> **Brief**
Print the lines beginning with the one that contains "Generate a Blender" and ending with the one that contains "SC.camera = cam", exactly, both included, and no other lines.

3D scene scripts
::::::::::
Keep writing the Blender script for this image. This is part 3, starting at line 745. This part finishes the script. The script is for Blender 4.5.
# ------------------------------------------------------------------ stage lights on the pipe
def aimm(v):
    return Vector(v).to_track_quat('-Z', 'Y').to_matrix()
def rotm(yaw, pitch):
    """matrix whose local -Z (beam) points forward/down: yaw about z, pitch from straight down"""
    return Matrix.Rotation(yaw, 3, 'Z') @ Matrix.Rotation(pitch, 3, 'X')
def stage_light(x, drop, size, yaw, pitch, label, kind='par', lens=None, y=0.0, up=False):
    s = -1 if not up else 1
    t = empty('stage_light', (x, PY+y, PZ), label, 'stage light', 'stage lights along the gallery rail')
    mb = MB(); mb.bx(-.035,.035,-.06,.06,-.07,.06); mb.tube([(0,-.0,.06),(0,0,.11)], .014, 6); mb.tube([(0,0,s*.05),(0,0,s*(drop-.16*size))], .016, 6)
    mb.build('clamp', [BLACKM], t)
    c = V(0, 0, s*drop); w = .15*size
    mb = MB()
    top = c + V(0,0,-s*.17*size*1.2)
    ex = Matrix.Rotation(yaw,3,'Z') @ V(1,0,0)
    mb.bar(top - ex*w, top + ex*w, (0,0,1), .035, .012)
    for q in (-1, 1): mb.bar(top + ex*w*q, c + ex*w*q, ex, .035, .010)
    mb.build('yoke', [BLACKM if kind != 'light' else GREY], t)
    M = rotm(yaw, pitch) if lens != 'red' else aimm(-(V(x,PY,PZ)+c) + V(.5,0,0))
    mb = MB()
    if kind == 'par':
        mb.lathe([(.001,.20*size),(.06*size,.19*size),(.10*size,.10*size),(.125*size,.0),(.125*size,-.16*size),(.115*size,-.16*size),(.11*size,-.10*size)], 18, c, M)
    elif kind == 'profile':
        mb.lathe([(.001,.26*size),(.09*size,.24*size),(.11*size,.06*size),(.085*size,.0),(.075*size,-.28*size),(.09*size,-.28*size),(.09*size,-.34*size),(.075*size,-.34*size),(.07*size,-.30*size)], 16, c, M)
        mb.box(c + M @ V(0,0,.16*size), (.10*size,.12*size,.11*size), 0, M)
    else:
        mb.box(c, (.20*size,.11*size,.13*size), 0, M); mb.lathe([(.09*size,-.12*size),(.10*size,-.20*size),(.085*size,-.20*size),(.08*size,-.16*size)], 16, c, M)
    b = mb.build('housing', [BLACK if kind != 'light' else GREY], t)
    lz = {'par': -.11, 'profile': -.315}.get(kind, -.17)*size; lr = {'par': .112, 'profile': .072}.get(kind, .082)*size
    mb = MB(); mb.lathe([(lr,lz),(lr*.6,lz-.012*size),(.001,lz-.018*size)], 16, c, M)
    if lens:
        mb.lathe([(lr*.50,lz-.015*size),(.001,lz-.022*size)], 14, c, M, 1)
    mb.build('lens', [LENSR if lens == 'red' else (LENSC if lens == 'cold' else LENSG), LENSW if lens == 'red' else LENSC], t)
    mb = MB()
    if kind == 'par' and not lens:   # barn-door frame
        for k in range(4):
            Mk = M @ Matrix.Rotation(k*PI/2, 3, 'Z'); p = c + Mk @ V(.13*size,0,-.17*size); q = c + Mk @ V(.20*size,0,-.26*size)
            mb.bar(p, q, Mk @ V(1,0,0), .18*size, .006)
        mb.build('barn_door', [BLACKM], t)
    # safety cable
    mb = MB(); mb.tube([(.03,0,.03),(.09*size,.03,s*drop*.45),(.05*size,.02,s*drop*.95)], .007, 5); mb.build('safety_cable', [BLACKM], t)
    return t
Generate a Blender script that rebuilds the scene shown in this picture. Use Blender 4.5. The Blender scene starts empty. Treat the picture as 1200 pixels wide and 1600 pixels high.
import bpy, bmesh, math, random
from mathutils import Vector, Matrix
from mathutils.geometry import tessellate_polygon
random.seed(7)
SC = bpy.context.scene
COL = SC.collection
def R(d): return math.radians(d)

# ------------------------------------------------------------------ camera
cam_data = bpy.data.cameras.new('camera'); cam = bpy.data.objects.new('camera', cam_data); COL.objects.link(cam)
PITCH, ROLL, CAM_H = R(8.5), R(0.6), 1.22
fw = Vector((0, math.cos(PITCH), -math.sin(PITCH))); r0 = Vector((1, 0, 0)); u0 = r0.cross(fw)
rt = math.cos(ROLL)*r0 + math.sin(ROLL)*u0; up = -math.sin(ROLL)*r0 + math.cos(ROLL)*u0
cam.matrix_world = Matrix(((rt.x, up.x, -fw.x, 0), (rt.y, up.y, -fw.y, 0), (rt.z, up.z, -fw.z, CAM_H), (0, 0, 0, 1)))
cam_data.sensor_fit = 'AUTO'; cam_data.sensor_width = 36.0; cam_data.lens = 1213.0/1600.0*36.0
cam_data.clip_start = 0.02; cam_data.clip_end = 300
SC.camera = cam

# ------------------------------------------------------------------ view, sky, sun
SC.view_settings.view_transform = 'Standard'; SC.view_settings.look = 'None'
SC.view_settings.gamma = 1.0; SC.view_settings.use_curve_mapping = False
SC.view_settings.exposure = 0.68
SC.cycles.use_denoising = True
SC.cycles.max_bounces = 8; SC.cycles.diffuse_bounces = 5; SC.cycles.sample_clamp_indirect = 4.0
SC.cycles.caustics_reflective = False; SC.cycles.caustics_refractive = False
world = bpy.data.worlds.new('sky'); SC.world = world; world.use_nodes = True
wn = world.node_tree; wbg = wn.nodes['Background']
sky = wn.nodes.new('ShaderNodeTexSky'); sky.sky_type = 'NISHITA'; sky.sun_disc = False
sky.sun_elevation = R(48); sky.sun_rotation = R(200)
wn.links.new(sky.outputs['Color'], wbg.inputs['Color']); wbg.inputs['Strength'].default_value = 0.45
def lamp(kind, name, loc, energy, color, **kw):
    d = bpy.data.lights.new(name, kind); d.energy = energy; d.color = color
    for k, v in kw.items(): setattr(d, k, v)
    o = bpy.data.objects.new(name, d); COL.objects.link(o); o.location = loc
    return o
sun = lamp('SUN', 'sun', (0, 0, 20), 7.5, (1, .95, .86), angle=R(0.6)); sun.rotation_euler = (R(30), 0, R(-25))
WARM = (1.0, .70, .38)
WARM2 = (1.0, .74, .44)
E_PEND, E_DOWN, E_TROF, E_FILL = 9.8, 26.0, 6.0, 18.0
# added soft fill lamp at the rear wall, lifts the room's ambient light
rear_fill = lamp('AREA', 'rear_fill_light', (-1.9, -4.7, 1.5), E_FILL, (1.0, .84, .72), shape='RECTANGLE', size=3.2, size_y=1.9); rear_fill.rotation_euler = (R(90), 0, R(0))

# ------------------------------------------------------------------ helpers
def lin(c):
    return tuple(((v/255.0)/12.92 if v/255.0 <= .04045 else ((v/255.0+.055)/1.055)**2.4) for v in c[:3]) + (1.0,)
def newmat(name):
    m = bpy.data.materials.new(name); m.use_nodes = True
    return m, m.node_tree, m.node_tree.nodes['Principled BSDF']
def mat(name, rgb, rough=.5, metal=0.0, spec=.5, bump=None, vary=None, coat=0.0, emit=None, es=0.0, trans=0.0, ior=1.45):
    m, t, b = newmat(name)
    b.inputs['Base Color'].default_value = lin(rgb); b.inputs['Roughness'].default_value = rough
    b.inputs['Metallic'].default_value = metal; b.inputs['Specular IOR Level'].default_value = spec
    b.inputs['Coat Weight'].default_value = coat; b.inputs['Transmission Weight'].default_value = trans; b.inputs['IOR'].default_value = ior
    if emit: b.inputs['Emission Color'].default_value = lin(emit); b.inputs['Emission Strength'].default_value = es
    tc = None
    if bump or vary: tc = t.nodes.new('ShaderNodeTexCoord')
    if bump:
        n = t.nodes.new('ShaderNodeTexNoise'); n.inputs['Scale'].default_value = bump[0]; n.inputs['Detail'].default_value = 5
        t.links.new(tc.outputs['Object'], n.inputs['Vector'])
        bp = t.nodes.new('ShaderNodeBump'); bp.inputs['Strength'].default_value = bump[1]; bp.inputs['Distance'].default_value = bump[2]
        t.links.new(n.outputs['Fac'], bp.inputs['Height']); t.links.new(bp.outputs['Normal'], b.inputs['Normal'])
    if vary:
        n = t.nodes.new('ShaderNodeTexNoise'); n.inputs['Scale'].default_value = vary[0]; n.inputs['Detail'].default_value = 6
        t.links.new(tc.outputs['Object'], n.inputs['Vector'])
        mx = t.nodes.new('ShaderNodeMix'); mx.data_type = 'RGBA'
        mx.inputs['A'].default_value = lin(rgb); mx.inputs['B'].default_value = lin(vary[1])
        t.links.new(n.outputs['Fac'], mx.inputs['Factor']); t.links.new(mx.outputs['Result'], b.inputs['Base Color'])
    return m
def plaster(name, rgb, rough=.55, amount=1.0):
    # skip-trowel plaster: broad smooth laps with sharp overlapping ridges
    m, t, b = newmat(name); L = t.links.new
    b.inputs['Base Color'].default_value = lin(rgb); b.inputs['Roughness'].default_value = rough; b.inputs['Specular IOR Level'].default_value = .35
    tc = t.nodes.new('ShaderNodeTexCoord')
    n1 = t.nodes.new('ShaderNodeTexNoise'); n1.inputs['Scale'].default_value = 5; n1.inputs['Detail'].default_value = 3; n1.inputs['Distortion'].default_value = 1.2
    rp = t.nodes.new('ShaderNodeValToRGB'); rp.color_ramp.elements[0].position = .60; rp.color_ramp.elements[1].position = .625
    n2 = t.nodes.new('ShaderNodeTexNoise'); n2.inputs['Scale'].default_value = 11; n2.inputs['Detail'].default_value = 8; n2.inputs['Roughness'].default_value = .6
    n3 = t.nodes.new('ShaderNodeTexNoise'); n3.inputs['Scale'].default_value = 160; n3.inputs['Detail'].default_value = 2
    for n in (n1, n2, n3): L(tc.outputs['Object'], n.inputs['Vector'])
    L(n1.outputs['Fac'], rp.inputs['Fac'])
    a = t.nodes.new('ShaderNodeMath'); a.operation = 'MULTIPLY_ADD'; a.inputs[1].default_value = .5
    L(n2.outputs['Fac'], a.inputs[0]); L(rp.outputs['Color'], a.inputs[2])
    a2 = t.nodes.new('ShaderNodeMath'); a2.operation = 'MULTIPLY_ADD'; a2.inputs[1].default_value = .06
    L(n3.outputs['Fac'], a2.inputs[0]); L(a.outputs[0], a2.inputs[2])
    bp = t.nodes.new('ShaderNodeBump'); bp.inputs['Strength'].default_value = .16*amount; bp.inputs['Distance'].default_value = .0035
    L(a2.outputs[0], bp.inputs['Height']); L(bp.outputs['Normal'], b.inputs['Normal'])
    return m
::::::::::
> **Written solution**
Generate a Blender script that rebuilds the scene shown in this picture. Use Blender 4.5. The Blender scene starts empty. Treat the picture as 1200 pixels wide and 1600 pixels high.
import bpy, bmesh, math, random
from mathutils import Vector, Matrix
from mathutils.geometry import tessellate_polygon
random.seed(7)
SC = bpy.context.scene
COL = SC.collection
def R(d): return math.radians(d)

# ------------------------------------------------------------------ camera
cam_data = bpy.data.cameras.new('camera'); cam = bpy.data.objects.new('camera', cam_data); COL.objects.link(cam)
PITCH, ROLL, CAM_H = R(8.5), R(0.6), 1.22
fw = Vector((0, math.cos(PITCH), -math.sin(PITCH))); r0 = Vector((1, 0, 0)); u0 = r0.cross(fw)
rt = math.cos(ROLL)*r0 + math.sin(ROLL)*u0; up = -math.sin(ROLL)*r0 + math.cos(ROLL)*u0
cam.matrix_world = Matrix(((rt.x, up.x, -fw.x, 0), (rt.y, up.y, -fw.y, 0), (rt.z, up.z, -fw.z, CAM_H), (0, 0, 0, 1)))
cam_data.sensor_fit = 'AUTO'; cam_data.sensor_width = 36.0; cam_data.lens = 1213.0/1600.0*36.0
cam_data.clip_start = 0.02; cam_data.clip_end = 300
SC.camera = cam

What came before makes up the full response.